Letters

0 Comments | Gazette, The (Colorado Springs), Jul 23, 2008

ENERGY CRISIS

Yes, Ms. Wallace, we do need to drill for oil

In the article, "We don't need more oil exploration and drilling" (letters, July 19) Sheilla Wallace quotes from the U.S. News, May 23, 2008 article, the U.S. Energy Information Administration concluded that new oil from ANWR would lower the price of oil by no more than $1.44 per barrel and the largest impacts would be nearly 20 years from now. This illogical assessment is alarming. To state that a solution is long-term, and therefore we should not pursue it, will not solve our dependence on foreign oil. If we would have acted 20 years ago, we wouldn't be in the situation we're in today.

The prediction by this agency within the Department of Energy uses a static model of increased global supply from the additional oil from ANWR against predicted demands. It does not consider the dynamic factors of the global market and predict how that market is going to react when the United States, a consumer of almost 25 percent of the world market, decides to pursue energy independence. OPEC and other oil producing countries would be concerned and the market would react immediately to deter this initiative.

Leases for almost 70 million acres, much offshore, does not translate into oil production. Companies must be allowed to drill where the oil is located. Also, there's a difference between leases and having permits allowing for drilling. Legislation passed by the U.S. Congress prevents off-shore drilling along the coasts and in ANWR - there has been a moratorium for off-shore drilling since 1969 (for the U.S. not China). An appropriate analogy for the argument that oil companies have enough leases is the following - if you provide someone a tract of land in the desert and direct them to grow corn, that's obviously not going to be successful because of the environment. Political posturing by idealogues that states farmers have leases in the desert to grow corn, will not increase the food supply.

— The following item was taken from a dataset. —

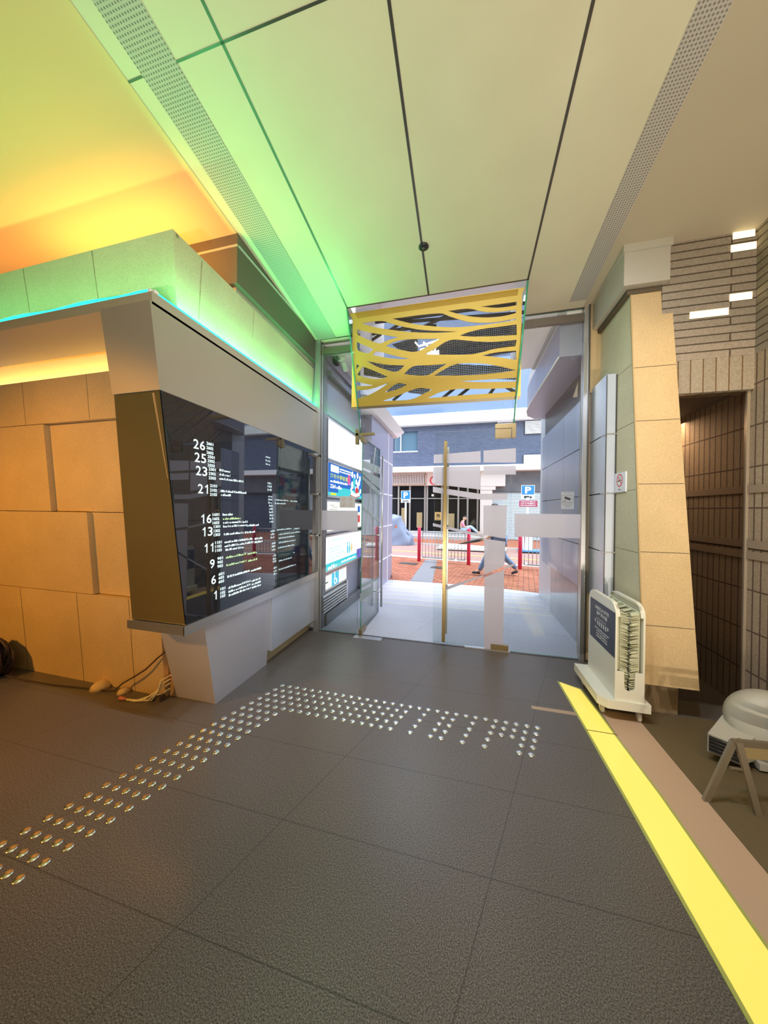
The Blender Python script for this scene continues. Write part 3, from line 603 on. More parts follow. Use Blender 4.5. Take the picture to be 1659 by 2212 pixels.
b = MB(); b.box(BKX - .02, BKX - .002, 2.895, 2.92, 0, 2.35); struct(b.build('trim_smoked_glass_edge', mat('tan_metal', (.5, .42, .32), .4, .5)), 'slim frame of the smoked glass')
BL = emis('painted_brick_glow', (1, .80, .42), 2.2)  # glow stands in for light thrown onto the bricks, no lamps here
for i, (a, c, wh) in enumerate([((1490, 671), (1573, 684), 'long painted patch of light lowest on the upper brick wall'), ((1576, 634), (1624, 648), 'short painted patch of light second from the bottom'), ((1579, 527), (1633, 541), 'painted patch of light just under the topmost one'), ((1583, 500), (1630, 513), 'topmost painted patch of light below the tan ceiling')]):
    p, q = gy(a[0], a[1], BKY), gy(c[0], c[1], BKY); z = (p.z + q.z) / 2; x1 = min(q.x, BKX - .004)
    t = thing('painted_light_patch', wh, 'painted light', ((p.x + x1) / 2, BKY, z - .028), 'painted patches of light on the brick wall')
    m_ = MB(); m_.box(p.x, x1, BKY - .004, BKY + .02, z - .026, z + .026); m_.build('lit_face', BL, t)
    m_ = MB(); m_.box(p.x - .004, x1 + .003, BKY - .002, BKY + .018, z - .030, z - .026); m_.build('frame', STEEL_D, t)  # dark line under each painted light patch, not a lamp housing

# ================================================================== OUTSIDE
b = MB(); b.face([(-1.9, 3.46, 0), (1.3, 3.46, 0), (1.3, 6.08, 0), (.4, 6.32, 0), (-1.9, 6.35, 0)]); struct(b.build('floor_forecourt', PAVE), 'pale granite forecourt outside the doors')
b = MB()
for y0, y1, x0 in ((4.74, 4.81, -1.5), (4.99, 5.06, -1.5), (5.24, 5.31, -1.5), (5.49, 5.56, -1.5), (5.74, 5.80, -1.5), (5.98, 6.02, -1.5)):
    b.face([(x0, y0, .0015), (1.2, y1 - .02, .0015), (1.2, y1, .0015), (x0, y0 + .02, .0015)])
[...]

Average Americans that deal with the daily "trial and tribulations" of making ends meet - feed family, home mortgages, child care, automobiles, gas and increasing taxes, will not be tolerant of idealogues like Sheila Wallace, who continue the same old tired rhetoric that has led us to our failed national energy policy. This nation needs to pursue all paths to energy independence - drill for oil, alternative and renewable fuels, energy efficiency and conservation.

Let's not forsake the long-term solution (increased production), in conjunction with other energy initiatives, that will lead this nation to energy independence.

Michael E. Terry

Colorado Springs

IRVING HOWBERT SCHOOL

Those tribes Irving Howbert abused weren't so peaceful

Thomas Hatch asked in his letter to the editor why a westside elementary school is named after Irving Howbert ("Why is school named after Howbert?" letters, July 18). I will tell your readers, even though I don't think Hatch wants an honest answer. For in his shameless promotion of his own book in your column he reveals his extreme prejudice against the white settlers in Colorado Territory who had to take up arms in 1864 to protect their families and property against marauding Cheyenne and Arapaho Indians.

Those tribes had not only massacred the entire Hungate family, sealed off Denver from wagon traffic, killed scores of innocent settlers, but took their scalps back to their Sand Creek encampment which were readily discovered in the wake of the Sand Creek Battle.

Those 'peaceful' tribes also captured and enslaved white women and children. Black Kettle, Hatch's hero, was one of the worst offenders. Maybe he should study Greg and Susan Michno's voluminous 2007 study 'A Fate Worse Than Death' that details what those tribes did to women and children they kidnapped.

Even after the Sand Creek battle that General Curtis ordered in order to deter those tribes from more attacks, the Arapaho continued their depredations. They shot and killed the two young Robbins boys right here on Shooks Run, and scalped young Colorado City's Charles Everhart.

Irving Howbert was just one low-ranking 18-year-old corporal in the Third Colorado Cavalry. Twenty five of his fellow soldiers were 25 killed and 51 wounded fighting those supposedly 'defenseless' Indians. Howbert proved to be an outstanding and very observant young man, who wrote down his eyewitness account of what happened. He also wrote what had happened before and after Sand Creek, which Hatch utterly ignores.

Irving Howbert became second only to General Palmer as the leading citizen of Colorado Springs. He was elected locally four times to public office even by those who knew the Sand Creek story well, living far closer in time to it than Hatch does.

Hatch's charge of 'racism' is absurd. For the same 18 Colorado City men, including Howbert, whom Hatch calls ' murderous' at Sand Creek, welcomed bands of Ute Indians larger than the entire population of Colorado City when they encamped for months right on Fountain Creek next to Colorado City without incident in both 1865 and 1867.